WRITTEN TASK:
Quote the listing in full, exactly as given, minus any pictures.

STORED DATA:
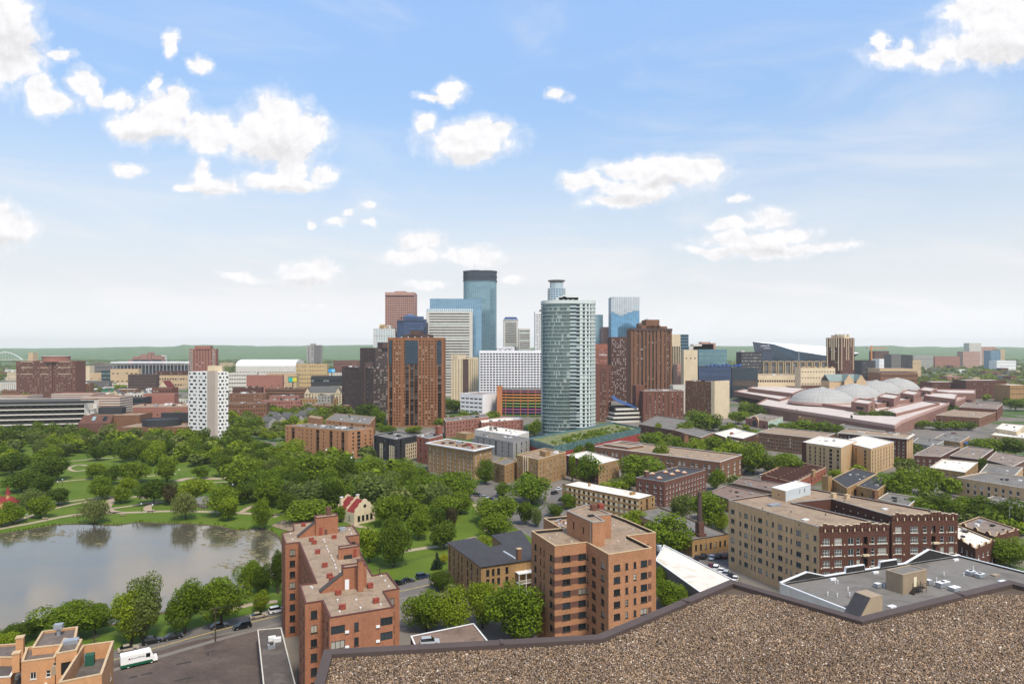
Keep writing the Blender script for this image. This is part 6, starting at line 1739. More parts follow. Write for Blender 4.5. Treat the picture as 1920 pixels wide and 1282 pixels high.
for u in (.10,.275,.60,.71,.83):                   # brick piers standing proud of the wall
 p = lerp(a,c,u); m = MB(); m.box(p[0],p[1] - .3,0,1.3,.7,h + .2,BR['towerb'],yawof(a,c)); m.obj('pier',r)
for (u0,u1,dz) in ((.2,.84,3.2),(.36,.62,7.0)):
 m = MB(); pq = [lerp(a,c,u0),lerp(a,c,u1),lerp(q[3],q[2],u1),lerp(q[3],q[2],u0)]; pq = [lerp(p,lerp(pq[0],pq[2],.5),.2) for p in pq]; m.prism(pq,h - 1,h + dz,BR['choc'],RF['tar']); m.obj('penthouse',r)
for k in range(7):
 p = lerp(lerp(a,c,.12 + .12*k),lerp(q[3],q[2],.12 + .12*k),.1); m = MB(); m.box(p[0],p[1],h - .4,1.0,1.0,1.3,MET['white']); m.obj('roof_vent',r)
# --- stepped dark brown slabs left of it
wv = dict(s='g',rec=.35,g=GL['many'],h=1.6)
r,q,h = twr('dark_brown_slab','lower stepped chocolate brown tower with gridded faces, left of the brown tower',641,700,728,690,790,BR['choc'],phi=38,left=dict(wv,f=18,c=9,w=2.2,b=1,t=1),right=dict(wv,f=18,c=7,w=2.2,b=1,t=1),par=.6)
roofbits(r,q,h - .6,12,60,None,1.4)
m = MB(); p = lerp(q[3],q[0],.68); yw = yawof(q[3],q[0]); m.box(p[0] + .4,p[1] - .4,0,13,3.0,h + 1.5,BR['choc'],yw); m.obj('blank_shaft',r)
m = MB(); m.box(p[0] + 3,p[1] + 8,h - .6,12,10,6,BR['choc'],yw); m.obj('penthouse',r)
r,q,h = twr('dark_brown_slab','taller chocolate brown tower rising behind the stepped one',675,704,742,652,850,BR['choc'],phi=38,left=dict(wv,f=25,c=6,w=2.2,b=1,t=1),right=dict(wv,f=25,c=9,w=2.2,b=1,t=1),par=.6)
m = MB(); p = lerp(q[0],q[1],.45); m.box(p[0] + 2,p[1] + 6,h - .6,20,14,7.5,BR['choc'],R(38)); m.obj('penthouse',r)
# --- white slab hotel with a sign on its penthouse
wv = dict(s='g',rec=.5,g=GL['few'])
WHB = M('white_precast','e6e4e3',.75,.04,.1,.03)
r,q,h = twr('white_slab_hotel','wide white slab hotel with rows of dark ribbon-like windows and rooftop lettering',899,901,1030,657,905,WHB,phi=0.5,dl=20,right=dict(wv,f=18,b=8,t=1.6,h=2.0,c=22,w=3.1,g=GL['hole']),par=1.4)
pq = [atY(932,911),atY(964.5,911),atY(964.5,923),atY(932,923)]
m = MB(); m.prism(pq,h - 1,h + 4.6,WHB,RF['white']); m.obj('penthouse',r)
def text(s,root,name,loc,size,mat,rz=0.,ext=.04,align='CENTER',shear=0.):
 cu = bpy.data.curves.new(name,'FONT'); cu.body = s; cu.size = size; cu.extrude = ext; cu.align_x = align; cu.align_y = 'CENTER'; cu.shear = shear
 cu.materials.append(mat)
 tmp = bpy.data.objects.new(name,cu); COL.objects.link(tmp)
 me = bpy.data.meshes.new_from_object(tmp); bpy.data.objects.remove(tmp)
 o = bpy.data.objects.new(name,me); COL.objects.link(o); o.parent = root
 L = root.location if root else Vector((0,0,0))
 o.location = (loc[0] - L.x,loc[1] - L.y,loc[2] - L.z); o.rotation_euler = (R(90),0,rz); return o
INK = M('lettering_dark','44484e',.6,0,1,0); INKW = M('lettering_white','e8e8e8',.6,0,1,0)
text('HYATT REGENCY',r,'lettering',((pq[0][0] + pq[1][0])/2,910.7,h + 2.2),2.6,INK)
for k in range(3):
 m = MB(); m.box(atY(938 + k*9,911)[0],910.6,h - .6,2.4,.8,1.3,MET['dark']); m.obj('louvre',r)
# beige hotel left of it
r,q,h = twr('beige_hotel','beige concrete hotel of two slabs joined by a dark recess, with small square windows',838,846,874,665,940,CON['beige'],phi=6,dl=16,right=dict(f=22,b=2,t=5,h=1.3,c=5,w=1.2,s='g',g=GL['hole'],rec=.3),left=dict(f=22,b=2,t=4,h=1.3,c=1,w=3,s='g',g=GL['hole'],rec=.3),par=.6)
text('Eco',r,'lettering',(atY(853,938)[0],938.6,h - 3.0),4.0,INK,R(6),shear=.3)
r2,q2,h2 = twr('','',873,875,897,670,945,CON['beige'],phi=6,dl=14,right=dict(f=22,b=2,t=1.5,h=1.3,c=5,w=1.2,s='g',g=GL['hole'],rec=.3),par=.6,root=r)
m = MB(); xa,xb = atY(868,942)[0],atY(878,942)[0]; m.box((xa + xb)/2,944,0,xb - xa,6,h - 6,GL['hole'].name and MATS['glass_dark'] if 'glass_dark' in MATS else BR['choc']); m.obj('dark_recess',r)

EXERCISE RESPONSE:
Keep writing the Blender script for this image. This is part 6, starting at line 1739. More parts follow. Write for Blender 4.5. Treat the picture as 1920 pixels wide and 1282 pixels high.
for u in (.10,.275,.60,.71,.83):                   # brick piers standing proud of the wall
 p = lerp(a,c,u); m = MB(); m.box(p[0],p[1] - .3,0,1.3,.7,h + .2,BR['towerb'],yawof(a,c)); m.obj('pier',r)
for (u0,u1,dz) in ((.2,.84,3.2),(.36,.62,7.0)):
 m = MB(); pq = [lerp(a,c,u0),lerp(a,c,u1),lerp(q[3],q[2],u1),lerp(q[3],q[2],u0)]; pq = [lerp(p,lerp(pq[0],pq[2],.5),.2) for p in pq]; m.prism(pq,h - 1,h + dz,BR['choc'],RF['tar']); m.obj('penthouse',r)
for k in range(7):
 p = lerp(lerp(a,c,.12 + .12*k),lerp(q[3],q[2],.12 + .12*k),.1); m = MB(); m.box(p[0],p[1],h - .4,1.0,1.0,1.3,MET['white']); m.obj('roof_vent',r)
# --- stepped dark brown slabs left of it
wv = dict(s='g',rec=.35,g=GL['many'],h=1.6)
r,q,h = twr('dark_brown_slab','lower stepped chocolate brown tower with gridded faces, left of the brown tower',641,700,728,690,790,BR['choc'],phi=38,left=dict(wv,f=18,c=9,w=2.2,b=1,t=1),right=dict(wv,f=18,c=7,w=2.2,b=1,t=1),par=.6)
roofbits(r,q,h - .6,12,60,None,1.4)
m = MB(); p = lerp(q[3],q[0],.68); yw = yawof(q[3],q[0]); m.box(p[0] + .4,p[1] - .4,0,13,3.0,h + 1.5,BR['choc'],yw); m.obj('blank_shaft',r)
m = MB(); m.box(p[0] + 3,p[1] + 8,h - .6,12,10,6,BR['choc'],yw); m.obj('penthouse',r)
r,q,h = twr('dark_brown_slab','taller chocolate brown tower rising behind the stepped one',675,704,742,652,850,BR['choc'],phi=38,left=dict(wv,f=25,c=6,w=2.2,b=1,t=1),right=dict(wv,f=25,c=9,w=2.2,b=1,t=1),par=.6)
m = MB(); p = lerp(q[0],q[1],.45); m.box(p[0] + 2,p[1] + 6,h - .6,20,14,7.5,BR['choc'],R(38)); m.obj('penthouse',r)
# --- white slab hotel with a sign on its penthouse
wv = dict(s='g',rec=.5,g=GL['few'])
WHB = M('white_precast','e6e4e3',.75,.04,.1,.03)
r,q,h = twr('white_slab_hotel','wide white slab hotel with rows of dark ribbon-like windows and rooftop lettering',899,901,1030,657,905,WHB,phi=0.5,dl=20,right=dict(wv,f=18,b=8,t=1.6,h=2.0,c=22,w=3.1,g=GL['hole']),par=1.4)
pq = [atY(932,911),atY(964.5,911),atY(964.5,923),atY(932,923)]
m = MB(); m.prism(pq,h - 1,h + 4.6,WHB,RF['white']); m.obj('penthouse',r)
def text(s,root,name,loc,size,mat,rz=0.,ext=.04,align='CENTER',shear=0.):
 cu = bpy.data.curves.new(name,'FONT'); cu.body = s; cu.size = size; cu.extrude = ext; cu.align_x = align; cu.align_y = 'CENTER'; cu.shear = shear
 cu.materials.append(mat)
 tmp = bpy.data.objects.new(name,cu); COL.objects.link(tmp)
 me = bpy.data.meshes.new_from_object(tmp); bpy.data.objects.remove(tmp)
 o = bpy.data.objects.new(name,me); COL.objects.link(o); o.parent = root
 L = root.location if root else Vector((0,0,0))
 o.location = (loc[0] - L.x,loc[1] - L.y,loc[2] - L.z); o.rotation_euler = (R(90),0,rz); return o
INK = M('lettering_dark','44484e',.6,0,1,0); INKW = M('lettering_white','e8e8e8',.6,0,1,0)
text('HYATT REGENCY',r,'lettering',((pq[0][0] + pq[1][0])/2,910.7,h + 2.2),2.6,INK)
for k in range(3):
 m = MB(); m.box(atY(938 + k*9,911)[0],910.6,h - .6,2.4,.8,1.3,MET['dark']); m.obj('louvre',r)
# beige hotel left of it
r,q,h = twr('beige_hotel','beige concrete hotel of two slabs joined by a dark recess, with small square windows',838,846,874,665,940,CON['beige'],phi=6,dl=16,right=dict(f=22,b=2,t=5,h=1.3,c=5,w=1.2,s='g',g=GL['hole'],rec=.3),left=dict(f=22,b=2,t=4,h=1.3,c=1,w=3,s='g',g=GL['hole'],rec=.3),par=.6)
text('Eco',r,'lettering',(atY(853,938)[0],938.6,h - 3.0),4.0,INK,R(6),shear=.3)
r2,q2,h2 = twr('','',873,875,897,670,945,CON['beige'],phi=6,dl=14,right=dict(f=22,b=2,t=1.5,h=1.3,c=5,w=1.2,s='g',g=GL['hole'],rec=.3),par=.6,root=r)
m = MB(); xa,xb = atY(868,942)[0],atY(878,942)[0]; m.box((xa + xb)/2,944,0,xb - xa,6,h - 6,GL['hole'].name and MATS['glass_dark'] if 'glass_dark' in MATS else BR['choc']); m.obj('dark_recess',r)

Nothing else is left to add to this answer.